▶

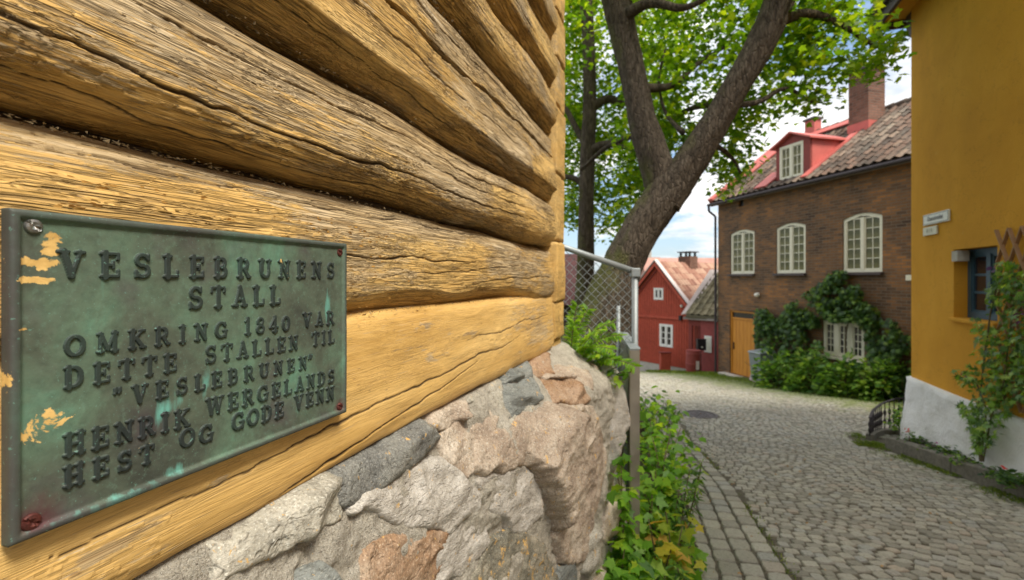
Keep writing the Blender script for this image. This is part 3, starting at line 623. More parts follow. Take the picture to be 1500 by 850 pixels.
# curling flakes of yellow paint
V, F = [], []
for (cx_, cy_, sx, sy, n) in [(300, 272, 45, 10, 60), (470, 330, 60, 20, 60), (110, 302, 20, 4, 10), (340, 318, 12, 3, 5), (560, 360, 60, 25, 50), (600, 435, 90, 30, 40), (150, 258, 60, 14, 20)]:
    for _ in range(n):
        u_, z_ = px_wall(rg.normal(cx_, sx), rg.normal(cy_, sy), -.64)
        if z_ > .12 or z_ < -.34: continue
        sc = rg.uniform(.0012, .0032) * (1 + u_ * .3); b = len(V); vf = -.6405 + (.003 if z_ < .08 else -.003 - (z_ - .08) * .22); cu = sc * rg.uniform(.3, .9)
        for (a_, b_, c_) in [(-1.6, 0, 0), (-.8, .8, .6), (.9, .7, .7), (1.7, .1, .1), (.7, -.7, 0), (-.9, -.6, 0)]:
            V.append((vf + c_ * cu, u_ + a_ * sc * rg.uniform(.5, 1.6), z_ + b_ * sc * rg.uniform(.3, .9)))
        F += [tuple(range(b, b + 6))]
fl = mk('paint_flakes', V, F, plain('flaking_paint', (.60, .33, .085), .6, var=.12, scale=90), barn, world=False); fl['kind'] = 'stuff'

# ------------------------------------------------------------------ bronze plaque
VP = -.620
pl_c = [px_wall(20, 305, VP), px_wall(510, 357, VP), px_wall(508, 605, VP), px_wall(10, 805, VP)]
PU0 = (pl_c[0][0] + pl_c[3][0]) / 2; PU1 = (pl_c[1][0] + pl_c[2][0]) / 2
PZ1 = (pl_c[0][1] + pl_c[1][1]) / 2; PZ0 = (pl_c[3][1] + pl_c[2][1]) / 2
print('PLAQUE', pl_c, PU0, PU1, PZ0, PZ1)
plaque = root('bronze_plaque', 'green patinated bronze plaque with raised lettering screwed to the yellow logs', 'plaque', (*XY(PU0, VP - .02), PZ0), WROT)
ROOTM['plaque_wall'] = Matrix.Translation((0, 0, 0)) @ Matrix.Rotation(WROT, 4, 'Z')
def wall2root(V, r): # wall-frame coordinates -> local of root r
    M = ROOTM[r.name].inverted() @ ROOTM['plaque_wall']; A_ = np.array(M); return np.asarray(V, float) @ A_[:3, :3].T + A_[:3, 3]
nu, nz = 300, 200
U, Zq = np.meshgrid(np.linspace(PU0, PU1, nu), np.linspace(PZ0, PZ1, nz), indexing='ij')
e = np.minimum(np.minimum(U - PU0, PU1 - U), np.minimum(Zq - PZ0, PZ1 - Zq)); rimw = .0075
h = VP - .0045 + .0045 * (1 - sm(rimw - .0005, rimw + .004, e)) - .0035 * (1 - sm(0, .0025, e)) + fbm(U * 60, Zq * 60, 3, 3) * .00035 + fbm(U * 8, Zq * 8, 4, 2) * .0004
def at(px_, py_): return px_wall(px_, py_, VP)
def blob(lst):
    r = np.zeros_like(U) - 1
    for (x_, y_, ru, rz_, a) in lst:
        u_, z_ = at(x_, y_); r = np.maximum(r, a - np.sqrt(((U - u_) / ru) ** 2 + ((Zq - z_) / rz_) ** 2) * .5)
    return r
splash = blob([(85, 345, .018, .012, 1.0), (62, 385, .022, .006, 1.02), (58, 410, .016, .004, .98), (72, 365, .016, .010, .9), (38, 484, .008, .006, .92), (68, 622, .024, .020, .78), (40, 640, .012, .016, .80), (14, 560, .006, .03, .85), (92, 345, .012, .012, .8)])
rust = blob([(50, 765, .026, .026, .9), (500, 597, .02, .02, .8), (12, 560, .010, .3, .72)])
turq = blob([(482, 440, .010, .05, .95), (488, 470, .010, .045, .8), (262, 690, .022, .012, .95), (180, 735, .07, .010, .95), (110, 755, .06, .007, .8), (300, 560, .05, .03, .62), (250, 600, .06, .03, .62), (440, 600, .03, .02, .6)])
A = {'splash': splash, 'rust': rust, 'turq': turq, 'letter': np.zeros_like(U), 'rim': 1 - sm(rimw - .002, rimw + .002, e)}
V = np.stack([h, U, Zq], -1).reshape(-1, 3); F = grid_faces(nu, nz)[:, ::-1]
per = [i for i in range(nz)] + [i * nz + nz - 1 for i in range(1, nu)] + [(nu - 1) * nz + i for i in range(nz - 2, -1, -1)] + [i * nz for i in range(nu - 2, 0, -1)]
back = V[per].copy(); back[:, 0] = VP - .015; b0 = len(V); m = len(per); V = np.vstack([V, back])
side = np.array([[per[i], b0 + i, b0 + (i + 1) % m, per[(i + 1) % m]] for i in range(m)])
A = {k: np.concatenate([a.ravel(), a.ravel()[per]]) for k, a in A.items()}
mk('plate', wall2root(V, plaque), np.vstack([F, side[:, ::-1]]), M_BRONZE, plaque, world=False, smooth=True, attrs=A)
# slab-serif capitals drawn as strokes in a unit cell (x 0..w, y 0..1), swept to a soft raised relief
TK, HN = .108, .066                           # heavy and light half-widths
def serif(x, y, w_=.17): return [(x - w_, y, x + w_, y, .052)]
def arc(cx_, cy_, rx, ry, a0, a1, wv=TK, wh=HN, n=12):
    o = []
    for i in range(n):
        t0 = R(a0 + (a1 - a0) * i / n); t1 = R(a0 + (a1 - a0) * (i + 1) / n); m_ = (t0 + t1) / 2
        o.append((cx_ + rx * math.cos(t0), cy_ + ry * math.sin(t0), cx_ + rx * math.cos(t1), cy_ + ry * math.sin(t1), wh + (wv - wh) * abs(math.cos(m_))))
    return o
T_, B_ = .95, .05
G = {
 'I': (.50, [(.25, 0, .25, 1, TK)] + serif(.25, T_) + serif(.25, B_)),
 'L': (.80, [(.24, 0, .24, 1, TK)] + serif(.24, T_) + [(.08, B_, .72, B_, .052), (.72, .05, .72, .28, .05)]),
 'T': (.90, [(.45, 0, .45, 1, TK), (.08, T_, .82, T_, .052), (.08, .95, .08, .74, .05), (.82, .95, .82, .74, .05)] + serif(.45, B_)),
 'E': (.85, [(.24, 0, .24, 1, TK), (.08, T_, .74, T_, .052), (.74, .95, .74, .74, .05), (.08, B_, .76, B_, .052), (.76, .05, .76, .27, .05), (.24, .5, .55, .5, .052), (.55, .38, .55, .62, .045)]),
 'H': (.98, [(.24, 0, .24, 1, TK), (.74, 0, .74, 1, TK), (.24, .5, .74, .5, .055)] + serif(.24, T_) + serif(.24, B_) + serif(.74, T_) + serif(.74, B_)),
 'N': (1.0, [(.24, 0, .24, 1, .06), (.78, 0, .78, 1, .06), (.20, .98, .78, .06, TK)] + serif(.18, T_, .12) + serif(.24, B_, .15) + serif(.78, T_, .15)),
 'M': (1.15, [(.22, 0, .22, 1, .06), (.92, 0, .92, 1, TK), (.22, .95, .57, .15, .095), (.57, .15, .92, .95, .06)] + serif(.20, T_, .12) + serif(.22, B_, .15) + serif(.92, B_, .17) + serif(.95, T_, .12)),
 'V': (.95, [(.20, .98, .48, .05, TK), (.78, .98, .48, .05, .06)] + serif(.20, T_, .16) + serif(.78, T_, .14)),
 'A': (.98, [(.50, .97, .22, .03, .06), (.50, .97, .78, .03, TK), (.32, .33, .68, .33, .05)] + serif(.22, B_, .15) + serif(.78, B_, .17)),
 'W': (1.35, [(.20, .98, .42, .05, .095), (.66, .98, .42, .05, .055), (.66, .98, .90, .05, .095), (1.12, .98, .90, .05, .055)] + serif(.20, T_, .15) + serif(.66, T_, .13) + serif(1.14, T_, .13)),
 'K': (1.0, [(.24, 0, .24, 1, TK), (.78, .96, .28, .46, .06), (.42, .58, .82, .04, .095)] + serif(.24, T_) + serif(.24, B_) + serif(.78, T_, .14) + serif(.83, B_, .14)),
 'R': (.98, [(.24, 0, .24, 1, TK), (.08, T_, .5, T_, .052), (.24, .48, .5, .48, .052)] + arc(.48, .715, .22, .235, -90, 90) + [(.50, .48, .78, .05, .09), (.74, .05, .92, .05, .052)] + serif(.24, B_)),
 'B': (.92, [(.24, 0, .24, 1, TK), (.08, T_, .46, T_, .052), (.24, .52, .46, .52, .05), (.08, B_, .48, B_, .052)] + arc(.46, .735, .20, .215, -90, 90) + arc(.48, .285, .23, .235, -90, 90)),
 'D': (.98, [(.24, 0, .24, 1, TK), (.08, T_, .42, T_, .052), (.08, B_, .42, B_, .052)] + arc(.42, .5, .36, .45, -90, 90)),
 'O': (.98, arc(.49, .5, .37, .45, 0, 360, n=22)), '0': (.80, arc(.40, .5, .27, .45, 0, 360, n=20)),
 'G': (1.0, arc(.50, .5, .37, .45, 38, 300, n=18) + [(.82, .42, .82, .08, .09), (.66, .44, .96, .44, .05), (.79, .96, .79, .70, .04)]),
 'S': (.80, arc(.40, .725, .25, .225, 25, 270, wv=.075) + arc(.40, .275, .27, .235, -155, 90, wv=.085) + [(.67, .97, .67, .74, .04), (.12, .03, .12, .28, .04)]),
 'U': (1.0, [(.24, .35, .24, 1, TK), (.78, .35, .78, 1, .06)] + arc(.51, .36, .27, .31, 180, 360, wv=.09) + serif(.24, T_) + serif(.78, T_, .14)),
 '1': (.60, [(.32, 0, .32, 1, TK), (.32, .96, .12, .82, .05)] + serif(.32, B_, .2)),
 '8': (.85, arc(.42, .745, .21, .205, 0, 360, n=16, wv=.08) + arc(.42, .265, .26, .225, 0, 360, n=16, wv=.09)),
 '4': (.90, [(.58, 0, .58, 1, TK), (.55, .96, .12, .32, .05), (.10, .30, .84, .30, .055)] + serif(.58, B_, .2)),
 '"': (.60, [(.20, 1., .20, .86, .09), (.20, .86, .12, .72, .05), (.44, 1., .44, .86, .09), (.44, .86, .36, .72, .05)]),
}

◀

• _REQUIRED TASK_
Quote, please, every line of the material above from its start through the line that has "fl['kind'] = 'stuff'", reproducing the words exactly and dropping any images.

• _EXERCISE SOLUTION_
Keep writing the Blender script for this image. This is part 3, starting at line 623. More parts follow. Take the picture to be 1500 by 850 pixels.
# curling flakes of yellow paint
V, F = [], []
for (cx_, cy_, sx, sy, n) in [(300, 272, 45, 10, 60), (470, 330, 60, 20, 60), (110, 302, 20, 4, 10), (340, 318, 12, 3, 5), (560, 360, 60, 25, 50), (600, 435, 90, 30, 40), (150, 258, 60, 14, 20)]:
    for _ in range(n):
        u_, z_ = px_wall(rg.normal(cx_, sx), rg.normal(cy_, sy), -.64)
        if z_ > .12 or z_ < -.34: continue
        sc = rg.uniform(.0012, .0032) * (1 + u_ * .3); b = len(V); vf = -.6405 + (.003 if z_ < .08 else -.003 - (z_ - .08) * .22); cu = sc * rg.uniform(.3, .9)
        for (a_, b_, c_) in [(-1.6, 0, 0), (-.8, .8, .6), (.9, .7, .7), (1.7, .1, .1), (.7, -.7, 0), (-.9, -.6, 0)]:
            V.append((vf + c_ * cu, u_ + a_ * sc * rg.uniform(.5, 1.6), z_ + b_ * sc * rg.uniform(.3, .9)))
        F += [tuple(range(b, b + 6))]
fl = mk('paint_flakes', V, F, plain('flaking_paint', (.60, .33, .085), .6, var=.12, scale=90), barn, world=False); fl['kind'] = 'stuff'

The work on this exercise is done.